In relation to the effect of the
corona crisis on economic activity, Abir reviewed the shut-down rate in each of
the principle industries according to Bank of Israel assessments, the strong
impact of the crisis on the labor market, the significant impact on the weaker
sections of the population, the increase in the unemployment rate, and the
massive amount of workers being put on unpaid leave. Abir discussed the effect of the government
programs and the gradual return to work of employees (Slides 7 and 8).

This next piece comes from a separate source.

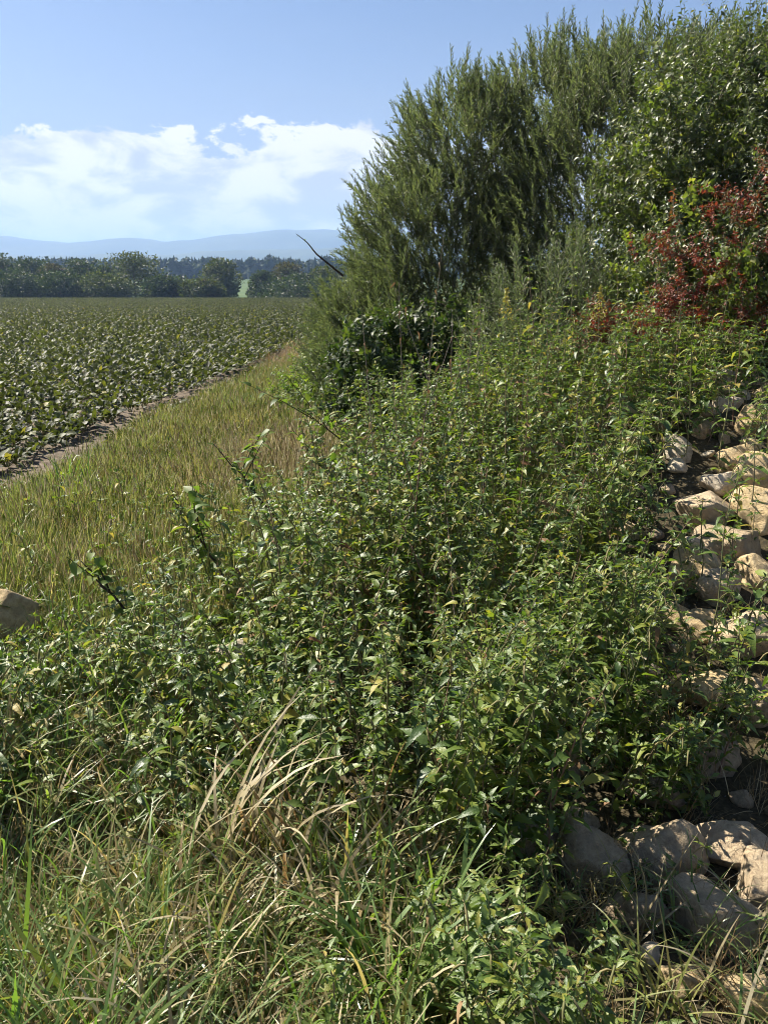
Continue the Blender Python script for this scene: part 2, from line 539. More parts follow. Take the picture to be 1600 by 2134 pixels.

Abir noted that the special
nature of the crisis and the need to set economic policy in a constantly fluid situation
emphasized the Bank’s need for rapid information that could illustrate the
needs of the public and of the economy in real time, and enable policy-making
accordingly. In view of this, the Bank
developed a series of “rapid indicators”, including: credit card expenses in
various industries based on data from Shva—which makes it possible to identify
the negative impact in each industry; reports on public movement trends, based
on data from Google and Apple; and data on electricity consumption, from the
Israel Electric Company (Slides 11 and 12).
He also discussed the steadfast,
active, ad rapid monetary policy management by the Bank of Israel during the
corona crisis, in view of the sharp declines in the markets, the increasing
costs of credit in the economy, and the liquidity distress in the markets. The purpose of such policy management was to
minimize the extent of damage to the economy and to put it back on track. Abir noted that the Bank of Israel’s activity
beyond monetary policy focused on two other central issues: credit and
payments, and economic advice to the government (Slide 17). As part of the assistance to the economy in
dealing with the crisis, Abir noted that the development of significant exposure
on the part of institutional investors to foreign derivatives, alongside
demands for collateral on the part of foreign parties with whom the
institutional investors carried out transactions against existing positions led
to a shortage of dollars in the economy.
This required immediate involvement by the bank of Israel to help
prevent a further deterioration in the dollar/shekel swap market. The situation in Israel relating to this
market was more unusual than in most of the world. Abir noted that the liquidity that was
supplied to the foreign exchange market is temporary, and that the Bank of
Israel expects market participants to arrange things so that they are not
exposed in the same manner to dollar financing needs.
The Bank of Israel also
identified a liquidity problem in government bonds, which had an effect on the
higher cost of credit in the economy.
Here too, the Bank of Israel chose to act aggressively and committed to
purchase about NIS 50 billion in government bonds—three times as much as the
Bank’s intervention in the 2008–9 crisis.
Abir noted that the Bank’s high foreign exchange reserves are what
enable these aggressive actions, and that they are a strategic asset for the
Israeli economy. In addition, if the
crisis worsens, the Bank has the ability to increase the existing programs or
to implement new ones such as the purchase of corporate bonds should it be
necessary (Slides 19–24).
In his conclusion, Abir discussed
the challenges to the economy looking forward.
A significant challenge is the deficit in the state budget in the coming
years, and the need to return to a path that will enable a reduction in the
debt-to-GDP ratio, which has increased due to the crisis, once it is shown that
the state of the economy has returned to strength (Slides 26 and 27). In this context, Abir noted that the
government now has very easy financial terms for financing its debt (Slide 28).